When Reading travelled to Aston Villa on 4th May 1971 they believed they needed a single point to stave off relegation to Division Four. 20 minutes from the end of their final match of the season, with the score at 1-1, Reading's centre forward and player of the season Terry Bell scored from a corner. The goal was hotly disputed and worse still in his own net. Reading went down.

Yet the story now emerges of an even greater tragedy - that Bell's own goal should not have resulted in relegation and that Reading were already safe when they took the field at Villa Park. In fact, it was the Secretary of the Football League, Alan Hardaker, not Terry Bell, who decreed that Reading went down.

Had the full and sensational story come out at the time the storm would have been the League shaken to its foundations. As it turned out the League's cover-up worked, until now, when the full story of this classic case of bureaucratic inefficiency and lack of communication can be revealed. There was, and is now, no suggestion of malice especially directed at Reading FC in the case of 'The Missing Point.'

The matter turned on events not at Villa Park but at Prenton Park, Tranmere, on 26th April 1971, 8 days earlier at about 9.12pm. On a wild and windy night two relegation candidates fought out what looked to be a 0-0 draw in front of a paltry 2,800 or so. With the last kick of the match something bizarre happened in Rovers' goalmouth that led to referee Sheppard (of Pwllheli) to award Reading a goal, a sliced cross that he thought carried momentarily over the line perhaps or one of those near post Les Chappell headers that never quite reached the net. Whatever it was is not recorded in any press report and the goal award went unseen by players and spectators. (Just 4 years later referee Galbraith awarded Reading a goal for a Youlden shot that clearly hit the side-netting but in that instance there was plenty of time for Rochdale to re-start the game). At Tranmere the game did not re-start.

The press, and there would have been only 3 or 4 or present, reported to the world a 0-0 scoreline whilst the referee informed the League Reading won 1-0. Pwllheli seems to be the kind of place where the morning papers don't carry the previous night's results and so referee Sheppard never saw discrepancy between the two scorelines.
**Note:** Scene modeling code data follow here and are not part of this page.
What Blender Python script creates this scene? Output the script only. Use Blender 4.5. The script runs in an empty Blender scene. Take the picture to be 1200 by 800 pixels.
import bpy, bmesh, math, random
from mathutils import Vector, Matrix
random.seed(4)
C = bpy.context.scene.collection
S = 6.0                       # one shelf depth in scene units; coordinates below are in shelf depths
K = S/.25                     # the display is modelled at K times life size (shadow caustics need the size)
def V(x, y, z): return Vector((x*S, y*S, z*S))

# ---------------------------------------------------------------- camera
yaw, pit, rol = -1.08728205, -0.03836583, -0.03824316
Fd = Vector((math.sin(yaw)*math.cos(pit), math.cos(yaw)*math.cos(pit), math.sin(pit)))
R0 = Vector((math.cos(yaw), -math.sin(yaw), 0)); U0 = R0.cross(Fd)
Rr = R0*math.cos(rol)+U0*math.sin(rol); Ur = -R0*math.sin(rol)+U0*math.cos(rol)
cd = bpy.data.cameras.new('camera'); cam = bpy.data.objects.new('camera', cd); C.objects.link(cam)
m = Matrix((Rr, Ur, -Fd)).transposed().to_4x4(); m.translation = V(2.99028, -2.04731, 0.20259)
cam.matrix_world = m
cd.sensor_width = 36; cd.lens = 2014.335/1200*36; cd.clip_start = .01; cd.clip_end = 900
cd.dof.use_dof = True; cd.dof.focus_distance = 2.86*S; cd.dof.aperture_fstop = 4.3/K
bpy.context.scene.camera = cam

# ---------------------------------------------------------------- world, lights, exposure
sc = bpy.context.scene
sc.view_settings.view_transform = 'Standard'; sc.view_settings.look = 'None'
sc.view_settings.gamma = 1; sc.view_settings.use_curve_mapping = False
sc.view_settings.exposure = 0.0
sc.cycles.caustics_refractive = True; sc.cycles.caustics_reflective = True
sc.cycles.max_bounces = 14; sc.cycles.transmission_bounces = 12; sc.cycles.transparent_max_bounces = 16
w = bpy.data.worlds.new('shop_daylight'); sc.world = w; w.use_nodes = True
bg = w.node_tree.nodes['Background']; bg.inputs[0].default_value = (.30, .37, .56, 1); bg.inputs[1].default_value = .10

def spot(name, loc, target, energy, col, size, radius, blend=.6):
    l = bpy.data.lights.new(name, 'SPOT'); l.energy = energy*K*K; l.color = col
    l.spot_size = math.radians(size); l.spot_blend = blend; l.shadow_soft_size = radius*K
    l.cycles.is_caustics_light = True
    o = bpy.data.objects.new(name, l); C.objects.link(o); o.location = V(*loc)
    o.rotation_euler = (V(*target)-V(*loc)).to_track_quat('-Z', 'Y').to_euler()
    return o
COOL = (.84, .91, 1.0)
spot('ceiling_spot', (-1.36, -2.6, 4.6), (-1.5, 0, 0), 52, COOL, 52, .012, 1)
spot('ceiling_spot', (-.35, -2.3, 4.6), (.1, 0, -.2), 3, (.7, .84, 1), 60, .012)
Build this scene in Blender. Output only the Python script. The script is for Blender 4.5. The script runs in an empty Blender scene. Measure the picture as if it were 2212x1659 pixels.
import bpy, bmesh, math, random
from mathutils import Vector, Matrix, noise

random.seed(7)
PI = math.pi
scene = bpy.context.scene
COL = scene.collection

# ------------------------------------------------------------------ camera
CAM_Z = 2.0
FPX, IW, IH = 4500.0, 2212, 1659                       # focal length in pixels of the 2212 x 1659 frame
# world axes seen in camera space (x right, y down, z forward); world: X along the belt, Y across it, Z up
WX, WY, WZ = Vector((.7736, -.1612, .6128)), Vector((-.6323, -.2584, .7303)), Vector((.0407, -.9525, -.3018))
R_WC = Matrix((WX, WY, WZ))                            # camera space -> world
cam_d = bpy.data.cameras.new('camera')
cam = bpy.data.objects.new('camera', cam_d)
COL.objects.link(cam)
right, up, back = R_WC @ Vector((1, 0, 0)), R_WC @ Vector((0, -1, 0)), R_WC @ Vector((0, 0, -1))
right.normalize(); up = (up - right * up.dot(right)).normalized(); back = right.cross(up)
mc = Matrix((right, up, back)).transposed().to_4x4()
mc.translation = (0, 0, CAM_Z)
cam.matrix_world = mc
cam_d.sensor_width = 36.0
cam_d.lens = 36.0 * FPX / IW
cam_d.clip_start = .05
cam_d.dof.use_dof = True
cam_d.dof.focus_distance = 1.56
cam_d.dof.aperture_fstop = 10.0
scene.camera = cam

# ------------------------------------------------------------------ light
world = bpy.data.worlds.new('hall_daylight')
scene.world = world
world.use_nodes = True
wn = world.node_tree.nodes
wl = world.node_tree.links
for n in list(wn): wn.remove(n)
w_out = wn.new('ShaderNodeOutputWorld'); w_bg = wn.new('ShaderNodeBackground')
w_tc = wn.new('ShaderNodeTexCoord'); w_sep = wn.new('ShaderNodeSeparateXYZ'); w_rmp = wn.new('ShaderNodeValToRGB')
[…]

There now existed an official version of events (known only to Sheppard and therefore the League) and an accepted public version (the newspapers). The difference may not have come to light but for the inimitable way in which the Football League used to work. The League tables you read every week in the press were not compiled and issued by the League but by the newspapers themselves. The League completes its table only once a season, in May when all the results are in. And they don't just copy out the newspaper version - they construct one from their own records.

This seemingly pointless task was carried out by a minor official called Peter Beard. He eventually discovered that the records of the referees' match reports did not tally with the tables in his newspaper. He asked his boss, Alan Hardaker, to check his calculations. They were right. It took a moment's analysis to reveal which scoreline was the discrepancy - Tranmere v Reading - and a further moment to grasp the significance of the difference.

Hardaker called for the referee's report of the match. These reports tell very little; the date of the match, the teamsheets, the score, the bookings - but no details of goals scored. The League then checked against every newspaper and they all told the same story - the game had been reported as a draw and Reading were relegated on goal average from Walsall.

Hardaker was enraged and it did not help that it took him a week to get hold of referee Sheppard. Sheppard had been on an end-of-season refereeing blitz of local and schools finals and was rather hazy about the Tranmere match. But there was no way he could or wanted to retract his match report. All that Hardaker had achieved was letting someone else in on the secret and now he faced an appalling dilemma.

Either he had to be fair to Reading - and thus undermine confidence in the Football League - or he had to bite his lip and hope the problem never came to light. Could he ring the chairman of Walsall a month after the season had ended and tell them, in fact, they were now relegated instead of Reading? Obviously he did not take this course of action. He felt it would be better for the game as a whole to keep quiet and let the newspapers' version of events stand.

The 'missing point' affair caused a minor innovation in league regulations. Hardaker ordered all Football League referees thereafter to re-start the game from kick-off no matter how late in stoppage time a goal had been scored. There were to be no more League matches won, or not, with the last kick of the game. Interestingly, neither the FA nor FIFA applied this directive.

Who 'missed the point' most of all as a result of this amazing April incident? Was it Reading - 5 long years in Division Four, Sheppard - who never reffed in the League again or somebody nearer home and not quite awake?